In The Lizard King, Christy describes the mindset of animal smugglers in general, with the focus on Mike Van Nostrand, the man whose hugely successful legal reptile business was augmented by his equally successful procurement of illegal animals. Mike was even better than his dad, whose business he took over when Ray was sent to prison. Ray Van Nostrand got five years, not for the vast number of illegal animals that passed through his hands, but because he got caught dealing cocaine.
Christy writes, "…if you calculated the odds that an overworked customs inspector would catch you and multiplied it by the prison time you would do if you were caught, reptiles were a good bet. First, nobody got caught; and then even if you did, the penalty was not jail, it was a parking ticket. Snakes? Find a jury of twelve men and women in any state in the union that would sentence a man to prison for smuggling snakes. It was not going to happen. You didn't go to prison for what [Medina] carried in his suitcase; you killed it with a shovel.
"…Best of all, you weren't going up against the DEA or the FBI, you were going up against the U.S. Fish and Wildlife Service. Really. You would be stupid not to do it."
Hey, why not? Minimum security in federal prison: three hots and a cot, TV, a weight room, and free health care! Easy-peasy, Ray assured his son when it was (finally) Mike's turn to go.
While I personally would like to see more dates for the events recounted by Christy in his book to tie them to my personal herp chronology, he does a great job weaving together legal history with the often complex narratives of the biggest smugglers in the U.S., those who benefited from them and those who spent years going after them. The Lizard King is informative and often funny; even if you're not interested in herps, you'll find the book a good read.
Okay, so, while reading the book I sometimes felt that I needed to scrub myself down with a wire brush and rinse off with a high pressure fire hose before I would even begin to start feeling clean again. But I did come up with a way to punish those who do get caught without adding to our already overburdened prison population.
Some of you may recall that bags of cocaine were being fed to snakes which were then exported to the U.S. Christy describes the stake-out of a truckload of these snakes that was abandoned in the Florida heat by the drug/snake dealers. Well, instead of prison, I suggest the smugglers' and procurers' mouths, urethras and anuses be sewn shut and their hands and ankles shackled together behind their backs. Then, lock them in a container truck in Miami during the summer months. Choking on their own bile and wastes and unable to escape or call for help while they slowly rot away from within will barely make a dent in the accounts to be paid for the death and destruction caused by their greed. But it would be a nice start and is a better use of taxpayer dollars.
The Lizard King is, in his own mind and perhaps that of Bryan Christy, Mike Van Nostrand. To me, however, by the book's end, the real king was U.S. Fish and Wildlife Special Agent Chip Bepler, the man whose perseverance ultimately brought Mike Van Nostrand down.
Well, as down as it gets when you're just slapped on the wrist.
The slippery, slimy underbelly of the legal and illegal wildlife trade still flourishes.
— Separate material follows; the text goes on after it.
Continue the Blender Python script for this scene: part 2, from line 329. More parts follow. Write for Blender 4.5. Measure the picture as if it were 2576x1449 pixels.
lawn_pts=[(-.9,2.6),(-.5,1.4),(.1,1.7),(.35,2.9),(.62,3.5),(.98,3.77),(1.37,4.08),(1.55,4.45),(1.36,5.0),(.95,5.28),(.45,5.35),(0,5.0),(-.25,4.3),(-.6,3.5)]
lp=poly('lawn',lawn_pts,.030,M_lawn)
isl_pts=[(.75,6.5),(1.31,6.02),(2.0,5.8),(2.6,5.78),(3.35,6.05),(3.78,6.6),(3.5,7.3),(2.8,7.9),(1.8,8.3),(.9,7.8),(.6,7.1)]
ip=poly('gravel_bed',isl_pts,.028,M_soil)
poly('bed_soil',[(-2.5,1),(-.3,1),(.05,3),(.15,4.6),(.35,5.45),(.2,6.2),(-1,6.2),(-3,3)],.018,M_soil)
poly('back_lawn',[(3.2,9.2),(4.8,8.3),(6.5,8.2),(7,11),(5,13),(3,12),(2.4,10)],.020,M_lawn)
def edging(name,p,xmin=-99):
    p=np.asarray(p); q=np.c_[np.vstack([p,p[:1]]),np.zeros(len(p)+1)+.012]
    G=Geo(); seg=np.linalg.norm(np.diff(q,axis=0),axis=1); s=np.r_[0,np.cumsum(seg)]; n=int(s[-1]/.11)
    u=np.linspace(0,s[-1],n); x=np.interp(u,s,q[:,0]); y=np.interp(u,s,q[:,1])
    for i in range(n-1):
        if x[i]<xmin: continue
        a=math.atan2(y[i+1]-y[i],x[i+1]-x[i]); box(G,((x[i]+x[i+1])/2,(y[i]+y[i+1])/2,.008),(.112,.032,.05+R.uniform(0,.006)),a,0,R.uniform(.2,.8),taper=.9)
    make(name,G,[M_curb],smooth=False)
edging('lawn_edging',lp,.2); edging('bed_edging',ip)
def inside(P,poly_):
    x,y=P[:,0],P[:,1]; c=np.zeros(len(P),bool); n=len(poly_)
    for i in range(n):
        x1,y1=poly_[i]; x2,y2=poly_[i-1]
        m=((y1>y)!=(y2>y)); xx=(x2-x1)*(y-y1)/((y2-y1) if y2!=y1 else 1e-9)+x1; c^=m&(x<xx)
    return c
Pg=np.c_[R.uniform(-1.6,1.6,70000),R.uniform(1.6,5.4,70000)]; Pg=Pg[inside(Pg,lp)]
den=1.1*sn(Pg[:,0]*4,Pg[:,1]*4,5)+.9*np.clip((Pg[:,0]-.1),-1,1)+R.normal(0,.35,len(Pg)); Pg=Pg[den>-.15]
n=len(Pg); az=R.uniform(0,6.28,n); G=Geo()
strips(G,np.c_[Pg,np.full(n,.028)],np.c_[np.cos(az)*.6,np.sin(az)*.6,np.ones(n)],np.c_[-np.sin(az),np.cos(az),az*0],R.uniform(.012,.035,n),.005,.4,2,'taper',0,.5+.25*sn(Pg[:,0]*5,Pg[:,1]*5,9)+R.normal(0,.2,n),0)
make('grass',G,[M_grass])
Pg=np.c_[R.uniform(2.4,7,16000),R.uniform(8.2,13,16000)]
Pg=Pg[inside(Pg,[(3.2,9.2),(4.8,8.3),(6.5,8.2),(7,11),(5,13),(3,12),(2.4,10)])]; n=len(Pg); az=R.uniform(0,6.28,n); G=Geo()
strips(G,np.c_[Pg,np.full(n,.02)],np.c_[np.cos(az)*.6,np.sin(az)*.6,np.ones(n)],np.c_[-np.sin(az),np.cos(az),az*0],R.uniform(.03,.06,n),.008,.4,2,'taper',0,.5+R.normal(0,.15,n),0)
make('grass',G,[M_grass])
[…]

The players may change (or set up more layers of cut-outs), but everyday, animals and plants, many endangered or threatened, are smuggled into the U.S. and countries around the world.
Ask questions. Don't assume. And if you find yourself becoming complacent, read The Lizard King again.
* Convention on International Trade of Endangered Species (CITES), Appendix I: Endangered; Appendix II: Threatened.